Und diese Kammer beschloss das zu tun, was eigentlich nach der Idee des Gesetzes für ganz besonders klare Fälle gedacht ist. Die Verfassungsbeschwerde nicht anzunehmen und auf eine Begründung zu verzichten.

Ein Armutszeugnis aus Karlsruhe. Über das Schmähgedicht wurde eine beispiellose gesellschaftliche Debatte über Grenzen von Kunst und Satire in Gang gebracht. In der rechtswissenschaftlichen Literatur wurde überwiegend die Meinung vertreten, die Kunst- und Satirefreiheit gehe vor. Denn es sei Böhmermann darum gegangen, dem Feind der Meinungsfreiheit Erdogan die tatsächlichen Grenzen der Meinungsfreiheit aufzuzeigen. Aber auch die andere Ansicht hatte mit Verweis auf die Unteilbarkeit des Rechts gute Argumente auf ihrer Seite.

...aber das BVerfG duckt sich weg

Dass das BVerfG nun keine Begründung geliefert hat, könnte zum einen daran liegen, dass sich die drei Kammermitglieder selbst nicht einig waren. Da könnte das Nichtssagen der kleinste gemeinsame Nenner gewesen sein, bevor eine Richterin oder ein Richter etwas unterschreibt, was er oder sie inhaltlich gar nicht teilt. Insoweit nachvollziehbar, denn bei Kammerentscheidungen gibt es nicht die Möglichkeit eines Sondervotums.
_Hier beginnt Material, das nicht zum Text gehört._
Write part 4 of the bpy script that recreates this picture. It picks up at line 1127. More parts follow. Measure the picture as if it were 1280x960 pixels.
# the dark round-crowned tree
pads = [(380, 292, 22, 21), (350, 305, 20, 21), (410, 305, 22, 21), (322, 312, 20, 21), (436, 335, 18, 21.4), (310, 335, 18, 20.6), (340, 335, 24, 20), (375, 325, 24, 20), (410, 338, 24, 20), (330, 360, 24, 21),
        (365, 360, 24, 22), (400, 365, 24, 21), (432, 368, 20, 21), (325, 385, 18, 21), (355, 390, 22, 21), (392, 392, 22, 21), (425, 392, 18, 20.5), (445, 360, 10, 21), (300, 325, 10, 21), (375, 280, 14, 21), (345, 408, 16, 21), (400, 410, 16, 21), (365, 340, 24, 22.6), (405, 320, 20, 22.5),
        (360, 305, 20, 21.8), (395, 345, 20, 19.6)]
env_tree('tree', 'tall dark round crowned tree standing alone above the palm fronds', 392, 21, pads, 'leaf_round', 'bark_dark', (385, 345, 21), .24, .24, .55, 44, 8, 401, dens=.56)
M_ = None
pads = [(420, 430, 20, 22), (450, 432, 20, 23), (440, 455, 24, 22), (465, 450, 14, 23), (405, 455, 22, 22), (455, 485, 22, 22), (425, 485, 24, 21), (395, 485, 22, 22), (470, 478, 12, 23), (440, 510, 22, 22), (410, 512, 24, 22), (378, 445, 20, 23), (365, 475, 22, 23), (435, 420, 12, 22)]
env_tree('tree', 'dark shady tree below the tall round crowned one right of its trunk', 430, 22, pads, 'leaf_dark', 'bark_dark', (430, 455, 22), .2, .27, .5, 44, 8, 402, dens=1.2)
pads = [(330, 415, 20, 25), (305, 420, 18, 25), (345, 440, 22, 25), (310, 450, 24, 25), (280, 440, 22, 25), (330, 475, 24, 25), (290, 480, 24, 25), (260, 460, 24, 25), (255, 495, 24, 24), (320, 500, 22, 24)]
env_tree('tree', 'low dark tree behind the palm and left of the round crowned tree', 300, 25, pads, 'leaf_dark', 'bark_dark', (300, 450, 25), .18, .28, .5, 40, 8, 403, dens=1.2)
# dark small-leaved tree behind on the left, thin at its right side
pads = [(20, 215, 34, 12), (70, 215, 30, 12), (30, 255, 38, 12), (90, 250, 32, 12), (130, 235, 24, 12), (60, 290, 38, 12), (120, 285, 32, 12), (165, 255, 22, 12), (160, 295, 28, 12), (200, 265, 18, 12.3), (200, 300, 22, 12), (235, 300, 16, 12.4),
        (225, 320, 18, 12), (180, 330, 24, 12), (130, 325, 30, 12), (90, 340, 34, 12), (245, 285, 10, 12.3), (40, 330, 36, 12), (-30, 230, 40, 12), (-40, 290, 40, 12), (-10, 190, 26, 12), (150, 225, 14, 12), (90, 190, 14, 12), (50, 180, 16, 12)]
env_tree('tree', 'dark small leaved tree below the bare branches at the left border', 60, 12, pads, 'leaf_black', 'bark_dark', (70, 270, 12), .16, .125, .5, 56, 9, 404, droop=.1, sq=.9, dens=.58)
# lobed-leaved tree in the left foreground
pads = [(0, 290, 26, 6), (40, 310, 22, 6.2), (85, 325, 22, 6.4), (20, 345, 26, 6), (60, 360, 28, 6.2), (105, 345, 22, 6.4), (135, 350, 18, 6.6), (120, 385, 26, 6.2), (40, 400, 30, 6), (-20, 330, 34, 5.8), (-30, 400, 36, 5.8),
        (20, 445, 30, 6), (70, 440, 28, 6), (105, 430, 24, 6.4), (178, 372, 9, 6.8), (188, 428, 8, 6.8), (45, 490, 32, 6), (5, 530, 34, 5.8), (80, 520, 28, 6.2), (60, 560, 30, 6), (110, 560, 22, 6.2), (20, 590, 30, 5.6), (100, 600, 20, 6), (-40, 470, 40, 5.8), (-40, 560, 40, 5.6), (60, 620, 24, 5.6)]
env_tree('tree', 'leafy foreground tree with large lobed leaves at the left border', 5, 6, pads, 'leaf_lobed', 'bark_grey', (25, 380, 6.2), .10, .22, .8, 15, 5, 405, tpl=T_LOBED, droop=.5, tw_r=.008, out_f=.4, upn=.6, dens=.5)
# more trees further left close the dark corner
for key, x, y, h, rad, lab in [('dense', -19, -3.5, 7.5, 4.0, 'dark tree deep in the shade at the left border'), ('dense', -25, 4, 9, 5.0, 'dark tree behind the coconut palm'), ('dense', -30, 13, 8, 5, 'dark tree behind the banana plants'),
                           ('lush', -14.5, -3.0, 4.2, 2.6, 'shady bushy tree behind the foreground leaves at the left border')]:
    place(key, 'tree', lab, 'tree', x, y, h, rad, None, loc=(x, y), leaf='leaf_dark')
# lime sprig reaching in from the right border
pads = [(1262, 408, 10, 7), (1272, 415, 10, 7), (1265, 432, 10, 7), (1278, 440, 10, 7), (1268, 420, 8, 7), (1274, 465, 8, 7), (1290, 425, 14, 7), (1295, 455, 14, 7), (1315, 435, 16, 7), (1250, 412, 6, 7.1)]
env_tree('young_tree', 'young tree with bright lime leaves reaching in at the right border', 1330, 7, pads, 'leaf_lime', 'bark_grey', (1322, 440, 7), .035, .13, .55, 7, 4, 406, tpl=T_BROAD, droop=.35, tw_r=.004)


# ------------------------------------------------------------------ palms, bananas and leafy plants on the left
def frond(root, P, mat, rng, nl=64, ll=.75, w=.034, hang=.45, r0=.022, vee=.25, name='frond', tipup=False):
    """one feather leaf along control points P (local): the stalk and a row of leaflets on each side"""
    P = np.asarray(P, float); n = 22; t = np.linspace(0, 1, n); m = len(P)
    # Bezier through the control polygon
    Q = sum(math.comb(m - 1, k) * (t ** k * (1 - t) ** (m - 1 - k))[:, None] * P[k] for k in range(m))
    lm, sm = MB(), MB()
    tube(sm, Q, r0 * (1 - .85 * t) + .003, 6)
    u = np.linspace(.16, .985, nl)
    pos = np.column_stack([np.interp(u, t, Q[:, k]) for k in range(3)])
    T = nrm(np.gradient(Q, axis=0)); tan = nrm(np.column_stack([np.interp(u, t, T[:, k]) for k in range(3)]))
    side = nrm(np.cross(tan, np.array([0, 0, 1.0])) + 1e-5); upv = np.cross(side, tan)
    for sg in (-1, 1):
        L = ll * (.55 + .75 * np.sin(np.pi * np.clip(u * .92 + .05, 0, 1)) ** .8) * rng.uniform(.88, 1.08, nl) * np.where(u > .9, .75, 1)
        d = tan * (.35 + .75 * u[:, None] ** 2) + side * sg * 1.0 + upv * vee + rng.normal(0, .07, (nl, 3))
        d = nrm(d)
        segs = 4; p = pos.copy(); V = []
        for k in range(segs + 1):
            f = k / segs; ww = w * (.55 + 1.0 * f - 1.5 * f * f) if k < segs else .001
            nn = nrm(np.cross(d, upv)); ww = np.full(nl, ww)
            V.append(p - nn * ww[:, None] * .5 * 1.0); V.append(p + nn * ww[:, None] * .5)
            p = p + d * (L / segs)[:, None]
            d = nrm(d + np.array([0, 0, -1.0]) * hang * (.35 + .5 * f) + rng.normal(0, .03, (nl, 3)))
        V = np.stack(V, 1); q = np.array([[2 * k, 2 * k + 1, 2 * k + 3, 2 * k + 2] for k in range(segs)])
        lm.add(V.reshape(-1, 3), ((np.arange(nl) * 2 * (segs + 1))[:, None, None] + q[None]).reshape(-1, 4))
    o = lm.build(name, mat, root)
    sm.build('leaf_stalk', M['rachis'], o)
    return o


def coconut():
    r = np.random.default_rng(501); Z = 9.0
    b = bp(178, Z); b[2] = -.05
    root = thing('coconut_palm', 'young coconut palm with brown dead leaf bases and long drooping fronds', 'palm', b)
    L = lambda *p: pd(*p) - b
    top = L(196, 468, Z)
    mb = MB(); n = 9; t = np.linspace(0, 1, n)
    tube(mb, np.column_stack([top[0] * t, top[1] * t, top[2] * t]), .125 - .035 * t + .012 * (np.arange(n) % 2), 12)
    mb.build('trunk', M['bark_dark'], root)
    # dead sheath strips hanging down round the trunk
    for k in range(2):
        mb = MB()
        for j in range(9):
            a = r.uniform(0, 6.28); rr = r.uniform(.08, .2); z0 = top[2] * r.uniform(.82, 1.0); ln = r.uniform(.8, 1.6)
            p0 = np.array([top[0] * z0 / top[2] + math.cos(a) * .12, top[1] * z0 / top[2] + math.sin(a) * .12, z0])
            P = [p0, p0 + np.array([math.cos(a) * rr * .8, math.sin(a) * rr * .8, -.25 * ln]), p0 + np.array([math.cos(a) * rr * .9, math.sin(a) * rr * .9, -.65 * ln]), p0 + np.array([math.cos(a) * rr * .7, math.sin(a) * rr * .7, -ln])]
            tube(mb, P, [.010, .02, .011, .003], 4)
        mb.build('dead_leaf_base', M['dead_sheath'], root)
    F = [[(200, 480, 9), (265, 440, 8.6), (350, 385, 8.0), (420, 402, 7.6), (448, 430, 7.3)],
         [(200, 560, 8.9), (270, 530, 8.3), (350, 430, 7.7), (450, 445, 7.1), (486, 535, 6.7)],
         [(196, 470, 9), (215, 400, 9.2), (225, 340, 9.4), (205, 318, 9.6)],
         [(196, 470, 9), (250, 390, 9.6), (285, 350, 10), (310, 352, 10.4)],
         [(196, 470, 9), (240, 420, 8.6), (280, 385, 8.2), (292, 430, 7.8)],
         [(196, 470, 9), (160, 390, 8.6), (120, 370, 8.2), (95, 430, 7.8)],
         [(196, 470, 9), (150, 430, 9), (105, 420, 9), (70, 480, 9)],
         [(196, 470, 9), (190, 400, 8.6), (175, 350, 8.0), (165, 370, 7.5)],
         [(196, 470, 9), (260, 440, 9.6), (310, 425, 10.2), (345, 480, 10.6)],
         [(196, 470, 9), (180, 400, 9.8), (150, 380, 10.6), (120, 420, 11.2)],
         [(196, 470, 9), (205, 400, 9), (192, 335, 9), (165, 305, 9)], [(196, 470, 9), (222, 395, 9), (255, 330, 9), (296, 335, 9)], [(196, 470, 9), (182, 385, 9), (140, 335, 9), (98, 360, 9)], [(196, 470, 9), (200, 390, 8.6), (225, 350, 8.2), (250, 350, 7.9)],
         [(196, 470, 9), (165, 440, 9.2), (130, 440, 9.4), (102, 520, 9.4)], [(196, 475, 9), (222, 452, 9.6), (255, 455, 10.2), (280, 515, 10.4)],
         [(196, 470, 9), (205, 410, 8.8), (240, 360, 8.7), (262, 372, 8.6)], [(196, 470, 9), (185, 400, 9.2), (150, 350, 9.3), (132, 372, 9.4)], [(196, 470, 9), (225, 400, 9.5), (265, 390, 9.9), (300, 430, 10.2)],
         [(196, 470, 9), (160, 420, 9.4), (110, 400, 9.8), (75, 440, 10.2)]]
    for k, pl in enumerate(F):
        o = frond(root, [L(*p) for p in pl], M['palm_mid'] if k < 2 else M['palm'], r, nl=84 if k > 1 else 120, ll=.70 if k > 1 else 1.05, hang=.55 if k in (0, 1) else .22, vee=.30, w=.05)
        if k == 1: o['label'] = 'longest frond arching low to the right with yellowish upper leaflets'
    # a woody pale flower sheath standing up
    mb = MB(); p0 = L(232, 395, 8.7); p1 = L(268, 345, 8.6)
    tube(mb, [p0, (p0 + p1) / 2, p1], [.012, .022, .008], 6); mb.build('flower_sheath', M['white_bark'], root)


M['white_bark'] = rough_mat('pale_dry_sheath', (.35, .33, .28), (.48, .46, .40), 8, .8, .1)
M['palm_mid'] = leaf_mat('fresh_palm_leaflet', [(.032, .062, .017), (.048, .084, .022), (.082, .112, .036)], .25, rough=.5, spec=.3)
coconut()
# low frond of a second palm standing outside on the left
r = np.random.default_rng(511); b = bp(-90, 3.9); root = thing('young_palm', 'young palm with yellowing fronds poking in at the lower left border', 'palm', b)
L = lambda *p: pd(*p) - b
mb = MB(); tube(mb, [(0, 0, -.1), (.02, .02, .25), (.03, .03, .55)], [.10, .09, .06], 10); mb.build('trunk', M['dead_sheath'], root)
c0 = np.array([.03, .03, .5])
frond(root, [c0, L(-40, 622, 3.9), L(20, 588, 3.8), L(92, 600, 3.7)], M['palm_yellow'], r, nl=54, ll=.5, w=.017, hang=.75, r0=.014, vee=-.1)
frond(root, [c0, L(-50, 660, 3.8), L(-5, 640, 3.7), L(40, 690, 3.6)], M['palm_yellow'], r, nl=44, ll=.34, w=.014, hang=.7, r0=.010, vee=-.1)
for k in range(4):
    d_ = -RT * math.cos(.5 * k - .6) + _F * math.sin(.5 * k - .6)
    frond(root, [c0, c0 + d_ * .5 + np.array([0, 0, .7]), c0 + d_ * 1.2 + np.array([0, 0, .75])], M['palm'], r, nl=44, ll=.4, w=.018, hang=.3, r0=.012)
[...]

Doch jedenfalls nach dem Gesetz hätte jedes Kammermitglied aufgrund des Einstimmigkeitserfordernisses eine Senatsentscheidung erzwingen können. Und auch die übrigen Richter aus dem achtköpfigen Ersten Senat hätten handeln können. Denn wenn drei Richter es so wollen, muss der Senat auch entscheiden. Das sieht das Bundesverfassungsgerichtsgesetz so vor. Dann wäre auch der Weg zu einem Sondervotum eröffnet gewesen.

Der Sache nach schrie der Böhmermann-Fall nach einer Entscheidung des BVerfG. Die Richterinnen und Richter haben die Chance verpasst nach langer Zeit wieder grundlegende Aussagen zur Kunstfreiheit zu treffen. Anstatt zu den offensichtlich diskussionswürdigen verfassungsrechtlichen Fragen Stellung zu beziehen, sich dadurch auch Kritik auszusetzen, durch etwaige Sondervoten auch Uneinigkeit transparent zu machen, duckt sich das BVerfG weg und zweckentfremdet eine Norm, die für die Erledigung einfach gelagerter Fälle geschaffen wurde, um sich eine Begründung zu ersparen.

Nichts zu sagen – für das Gericht die einfachste, für die Grundrechte die schlechteste Lösung.